Leveraged Stock ETFs Are as Stable as a Row of Dominoes

That leveraged single-stock exchange-traded funds will eventually maul the retail investors who love them is, by now, close to consensus.

My Bloomberg Opinion colleague Shuli Ren made the case last month that investors in leveraged ETFs tied to semiconductor stocks such as South Korea’s SK Hynix Inc. are at particular risk of mauling. The cyclicality of the memory chip industry is a broad concern; but those who’ve enjoyed the supersized gains of leveraged ETFs must also worry about the inescapable math of these products, called volatility drag, which grinds down the funds in choppy markets.

The questions Ren left open are the ones that matter next: Does the damage stay with the people holding them? And if not, are the banks and money managers involved in structuring these products next in line?

The buyer of a 2x single-stock ETF is not a counterparty to this trade; he is the raw material. His return is a loan from the future that the mechanics of the product are built to call. A stock levered 2x daily can only keep rising forever, which it won’t; fall, in which case leverage turns a 30% correction into a catastrophe; or chop sideways, in which case volatility drag quietly evaporates the fund. Two roads lead to ruin, and the third doesn’t exist.

Now follow the money out of the investor’s pocket. Some of it vanishes: Volatility drag is not a fee, and no one pockets it — it is the arithmetic cost of resetting leverage along a bumpy path.

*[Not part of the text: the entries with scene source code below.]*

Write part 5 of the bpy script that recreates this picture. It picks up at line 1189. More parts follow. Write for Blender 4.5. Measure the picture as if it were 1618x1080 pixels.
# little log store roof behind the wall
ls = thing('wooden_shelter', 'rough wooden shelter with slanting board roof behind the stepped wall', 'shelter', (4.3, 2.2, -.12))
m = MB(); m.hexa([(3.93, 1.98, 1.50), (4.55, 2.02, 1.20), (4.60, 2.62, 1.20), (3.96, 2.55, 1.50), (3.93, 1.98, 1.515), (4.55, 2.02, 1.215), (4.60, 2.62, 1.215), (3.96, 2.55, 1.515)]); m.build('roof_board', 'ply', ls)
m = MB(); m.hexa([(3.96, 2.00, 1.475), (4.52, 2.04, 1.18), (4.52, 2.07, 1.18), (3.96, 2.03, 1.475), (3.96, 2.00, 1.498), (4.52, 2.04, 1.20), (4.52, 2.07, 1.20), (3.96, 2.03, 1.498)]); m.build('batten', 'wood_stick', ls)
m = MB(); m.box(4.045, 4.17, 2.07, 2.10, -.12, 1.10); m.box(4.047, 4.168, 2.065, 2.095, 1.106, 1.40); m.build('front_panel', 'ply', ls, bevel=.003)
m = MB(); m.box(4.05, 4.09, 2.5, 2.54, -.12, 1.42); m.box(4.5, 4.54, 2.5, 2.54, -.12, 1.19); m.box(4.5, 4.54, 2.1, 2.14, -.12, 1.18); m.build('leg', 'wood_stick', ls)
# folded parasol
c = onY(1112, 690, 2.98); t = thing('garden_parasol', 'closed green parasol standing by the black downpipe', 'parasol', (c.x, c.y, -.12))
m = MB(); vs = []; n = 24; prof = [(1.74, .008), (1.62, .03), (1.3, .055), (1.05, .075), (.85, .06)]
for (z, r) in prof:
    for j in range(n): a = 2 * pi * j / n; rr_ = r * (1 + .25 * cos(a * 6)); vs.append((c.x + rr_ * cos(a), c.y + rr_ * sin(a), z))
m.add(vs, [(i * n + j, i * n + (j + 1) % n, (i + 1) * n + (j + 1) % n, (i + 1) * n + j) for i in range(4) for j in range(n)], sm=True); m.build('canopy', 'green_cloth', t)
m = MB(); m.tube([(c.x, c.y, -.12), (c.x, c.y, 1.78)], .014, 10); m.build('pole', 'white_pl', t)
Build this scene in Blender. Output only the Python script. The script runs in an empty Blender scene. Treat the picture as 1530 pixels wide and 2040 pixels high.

The rest is very much in someone’s pocket. There are fees and financing spreads on the swaps that manufacture the leverage. There is insurance: The banks issuing total-return swaps to the ETF sponsors buy protection against the underlying stocks collapsing. They do this largely through cliquets — chains of options that reset to the current price at intervals, paying out leg after leg as a stock falls; their cost has more than tripled for the hottest names over three months. And there is opportunistic trading: The end-of-day ETF rebalancing is large and predictable, so market makers front-run it and skim the difference. The gap between what these ETFs return and what a friction-free version would deliver is the toll, and it is rising.

The banks are not holding the crash; they bought protection. The trouble, if it comes, will land on whoever sold it to them.